Je rappelle également qu’une place majeure a été accordée au dialogue social dans les entreprises. La réforme s’est en effet accompagnée de la négociation de mesures salariales d’accompagnement ou de compensation, en particulier à la SNCF et à la RATP – création d’échelons supplémentaires d’ancienneté, déblocage de la grille des salaires, possibilité de rachat d’années d’études, etc. J’en tire la conclusion que le principe d’une spécificité des droits des assurés des régimes spéciaux a été maintenu.
Bien sûr, ce dialogue social approfondi était nécessaire, mais je crains qu’il n’ait abouti à des contreparties qui pourraient, à terme, vider la réforme d’une partie de sa substance. L’an dernier, la commission des affaires sociales avait déjà averti des risques financiers que présentait l’octroi de mesures de compensation aux salariés.
D’après les premières estimations, il semble que ces contreparties auraient un impact important sur l’équilibre financier des régimes concernés. La SNCF, par exemple, évalue le coût des mesures d’accompagnement entre 120 millions d’euros et 200 millions d’euros par an entre 2009 et 2012. Or ce coût correspond à peu de choses près au montant des économies escomptées de la réforme du régime spécial de l’entreprise !
Je note que la Cour des comptes, dans un rapport de juin dernier, a estimé que les gains financiers résultant de la réforme des régimes spéciaux pourraient s’avérer quasiment nuls pour la collectivité.
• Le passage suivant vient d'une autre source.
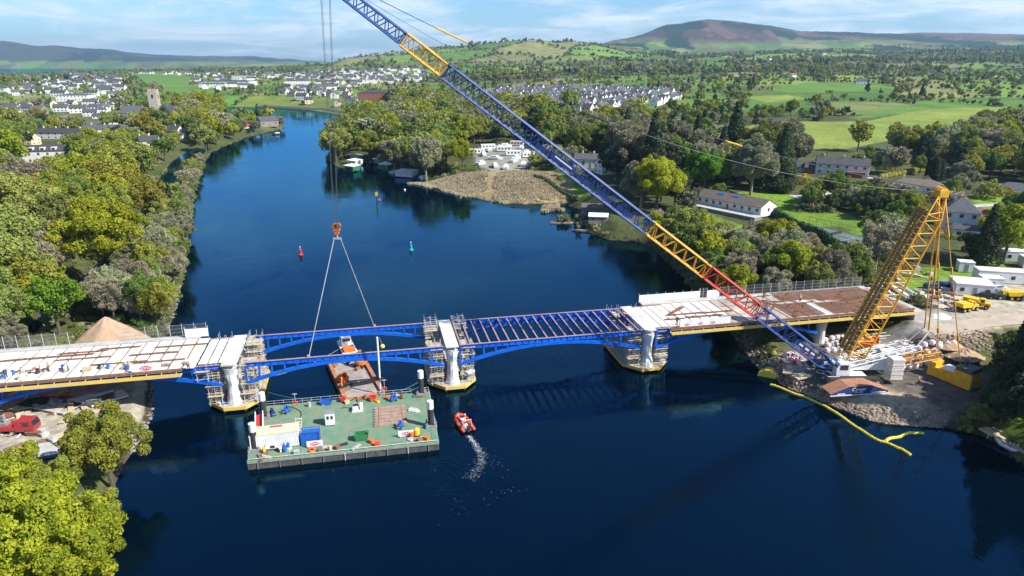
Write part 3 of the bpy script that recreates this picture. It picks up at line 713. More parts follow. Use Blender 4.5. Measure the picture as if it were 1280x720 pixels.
def add_window(root, x, y, z, w, h, side, pane=True, door=False, nm=None):
    """side: unit normal in x, y"""
    nx, ny = side; t = .05; mb = MB()
    rz = math.atan2(ny, nx) - math.pi / 2
    mb.box(x + nx * t / 2, y + ny * t / 2, z, w, t, h, rz); f = part(nm or ('door' if door else 'window'), mb, M['brown'] if door else M['white'], root)
    if pane:
        p = MB(); o = t + .012
        for k in ((-.25, .25) if w > 1.2 else (0,)):
            c, s = math.cos(rz), math.sin(rz); p.box(x + nx * o + c * k * w, y + ny * o + s * k * w, z + .08, w * (.44 if w > 1.2 else .86), .02, h - .16, rz)
        part('pane', p, M['glass'], f)
    return f
def house(name, label, px, py, L, W, h, rh, deg, wall='render', roof='slate', storeys=1, chim=(), win=(4, 2), hip=False, group=None, cat='house', keep=None, door=True, loc=None):
    x, y, z = loc or GP(px, py); r = thing(name, label, cat, (x, y, z - .1), R(deg), group); keepfree(x, y, keep or max(L, W) * .62); SEEN.append((x, y, z, L / 2, h + rh))
    part('wall', gable_walls(L, W, h, rh, not hip), M[wall], r)
    rf = part('roof', (hip_roof if hip else gable_roof)(L, W, h, rh), M[roof], r)
    for cx in chim:
        c = MB(); c.box(cx, 0, h + rh * .6, .8, .6, rh * .4 + 1.2); c.tube((cx - .18, 0, h + rh + 1.2), (cx - .18, 0, h + rh + 1.55), .11); c.tube((cx + .18, 0, h + rh + 1.2), (cx + .18, 0, h + rh + 1.55), .11); part('chimney', c, M['render'], rf)
    sh = h / storeys
    for s in range(storeys):
        for sy in (-1, 1):
            for k in range(win[0]):
                x0 = -L / 2 + L * (k + .5) / win[0]; isd = door and s == 0 and sy == -1 and k == win[0] // 2
                if isd: add_window(r, x0, sy * W / 2, .05, 1.0, 2.05, (0, sy), False, True)
                else: add_window(r, x0, sy * W / 2, s * sh + sh * .36, 1.25, sh * .45, (0, sy))
        for sx in (-1, 1):
            for k in range(win[1]):
                add_window(r, sx * L / 2, -W / 2 + W * (k + .5) / win[1], s * sh + sh * .36, 1.1, sh * .45, (sx, 0))
    return r
# the long bungalow above the river
bx, by, bz = GP(915, 268)
bung = house('bungalow', 'long low white bungalow with a brown roof and terrace above the river', 0, 0, 33, 9.5, 3.0, 2.3, -54, 'render', 'brownroof', win=(10, 1), loc=(bx + 2, by + 8, bz + 1.3), keep=15)
tb = MB(); tb.box(0, -7.3, -2.6, 35, 4.6, 2.5); part('terrace', tb, M['stone'], bung); tb = MB(); tb.box(0, -7.3, -.09, 35.4, 5.0, .25); part('terrace_deck', tb, M['conc'], bung)
rp = [c for c in bung.children if c.name.startswith('roof')][0]
for sx in (-4, 3):
    q = MB(); q.beam((sx - 1.5, -1.4, 4.9), (sx + 1.5, -1.4, 4.9), 1.4, .12, up=(0, -.44, 1)); part('skylight', q, M['cblue'], rp)
hs = house('country_house', 'two-storey white house with a slate roof and red brick porch above the gardens', 1052, 218, 24, 9, 5.4, 2.8, -28, 'render', 'slate', 2, (-9, 0, 9), (6, 2), keep=14)
q = MB(); q.box(6, -6.4, -.5, 7, 4, 3.2); part('porch', q, M['brick'], hs)
house('brick_house', 'low brown-brick house with slate roof joined beside the big white house', 1022, 216, 12, 8, 2.9, 2.3, -28, 'brick', 'slate', 1, (-3,), (3, 1), keep=7)
house('garden_shed', 'small white outbuilding at the drive west of the big white house', 1003, 214, 9, 6, 2.6, 1.6, -28, 'render', 'slate', 1, (), (2, 1), keep=6, cat='shed')
house('bungalow', 'dark hip-roofed bungalow among clipped yellow hedges behind the crane mast', 1143, 238, 22, 11, 2.8, 2.6, -22, 'render', 'brownroof', 1, (-5,), (5, 2), hip=True, keep=12)
house('white_house', 'tall white house with a steep slate hipped roof right of the mast head', 1196, 284, 11, 10, 6.4, 4.2, -25, 'render', 'slate', 2, (-2,), (3, 2), hip=True, keep=9)
house('house_extension', 'low white annexe with grey lean roof in front of the tall white house', 1210, 296, 10, 7, 3.0, 1.2, -25, 'render', 'slate', 1, (), (3, 2), keep=7)
house('barn', 'long rust-roofed barn behind the tall white house', 1222, 278, 18, 8, 3.0, 1.9, -20, 'stone', 'redroof', 1, (), (2, 1), keep=9, cat='barn')
house('flat_block', 'pale blue low building tucked left of the mast head', 1156, 266, 12, 8, 4.6, .6, -20, 'render', 'slate', 2, (), (4, 2), hip=True, keep=8)
house('bungalow', 'slate-roofed bungalow at the right edge of the photo beside a yellow hedge', 1272, 244, 18, 10, 2.8, 2.6, -35, 'render', 'slate', 1, (3,), (4, 2), hip=True, keep=12)
house('riverside_house', 'white riverside house with dark roof half hidden behind the boom', 765, 216, 16, 9, 5.0, 2.6, 20, 'render', 'slate', 2, (4,), (4, 2), keep=11)
house('riverside_house', 'white house with tall chimneys behind the boom and pines', 735, 208, 14, 9, 4.4, 2.4, -15, 'render', 'slate', 1, (-3, 3), (4, 2), keep=11)
house('farmhouse', 'white farmhouse alone on the hillside above the hedged fields', 1078, 105, 19, 9, 5.2, 3.0, -15, 'render', 'slate', 2, (-5, 5), (4, 2), keep=11)
for i, (px, py, l) in enumerate([(1195, 88, 'pale farmhouse high on the far right hillside'), (1030, 68, 'tiny white house on the ridge below the moor'), (962, 75, 'small white farmhouse left of centre on the far slope'), (858, 66, 'small white cottage at the foot of the mountain'), (1012, 66, 'white cottage pair on the upper slope right'), (990, 97, 'red-roofed cottage hidden in the hillside trees'), (820, 76, 'white farmhouse below the mountain near a hedge'), (1010, 74, 'white gabled farm among the far fields')]):
    house('farmhouse', l, px, py, 16, 9, 4.6, 3.0, -20 + 30 * (i % 3), 'render', 'slate' if i != 5 else 'redroof', 2, (4,), (3, 1), keep=10)
hotel = house('hotel', 'large white flat-fronted building with dark mansard and dormers on the left bank', 57, 203, 34, 14, 7.5, 3.0, 12, 'render', 'slate', 2, (), (7, 3), hip=True, keep=17)
rp = [c for c in hotel.children if c.name.startswith('roof')][0]
for k in range(4):
    q = MB(); q.box(-10 + k * 6, -4.9, 7.6, 2.6, 2.4, 2.0); d = part('dormer', q, M['white'], rp); q = MB(); q.box(-10 + k * 6, -6.13, 8.0, 1.7, .05, 1.2); part('pane', q, M['glass'], d)
q = MB(); q.box(21.5, -1, -.5, 10, 10, 5.2); part('wing', q, M['render'], hotel)
house('cream_house', 'cream-yellow house with dark roof near the wooded left bank', 183, 186, 17, 10, 5.8, 3.2, 20, 'cream', 'slate', 2, (-3, 3), (4, 2), keep=12)
house('white_house', 'pair of joined white houses with slate roofs right of the cream house', 213, 173, 20, 10, 6.0, 3.6, -12, 'render', 'slate', 2, (-6, 6), (5, 2), keep=13)
house('white_house', 'white house cut by the left edge of the photo below the hotel', 8, 214, 16, 9, 5.2, 3.2, 40, 'render', 'slate', 2, (2,), (3, 2), keep=10)
house('terrace_house', 'cream house with chimneys behind the white hotel', 32, 181, 18, 9, 5.0, 3.2, -8, 'cream', 'slate', 2, (-4, 4), (4, 2), keep=10)
house('terrace_row', 'long grey-roofed terrace row behind the hotel with four chimneys', 80, 173, 46, 9, 4.8, 3.0, -6, 'render', 'slate', 2, (-15, -5, 5, 15), (8, 1), keep=18)
house('terrace_row', 'grey-roofed terrace with white gable left of the cream house', 133, 168, 34, 9, 4.8, 3.0, 4, 'render', 'slate', 2, (-10, 0, 10), (7, 1), keep=15)
house('boathouse', 'grey stone boathouse with bright metal roof on the river point', 334, 157, 17, 14, 5.0, 3.4, 40, 'stone', 'slate', 1, (), (3, 2), keep=10)
house('riverside_shed', 'small red-roofed shed beside the blue sheeted boat on the point', 311, 160, 8, 6, 2.4, 1.6, 15, 'render', 'redroof', 1, (), (2, 1), keep=5, cat='shed')
q = thing('sheeted_boat', 'boat under a bright blue sheet between red shed and stone boathouse', 'boat', GP(323, 156), R(30)); mb = MB(); mb.prism([(-4, -1.4), (3, -1.4), (5, 0), (3, 1.4), (-4, 1.4)], .4, 1.6); part('hull', mb, M['white'], q)
mb = MB(); mb.extr([(-4, 1.62), (5, 1.62), (3, 3.3), (-3.6, 3.1)], -1.3, 1.3); part('blue_sheet', mb, M['cblue'], q); keepfree(*q.location[:2], 5)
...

En définitive, s’il est bien sûr encore trop tôt pour dresser un bilan définitif de cette réforme, je suis conduit, mes chers collègues, à envisager avec une extrême prudence les économies annoncées par le Gouvernement, à savoir 500 millions d’euros cumulés en 2012.
La commission des affaires sociales s’est néanmoins déclarée favorable à l’adoption des crédits de la mission pour 2009 en raison des efforts engagés pour clarifier les enjeux financiers.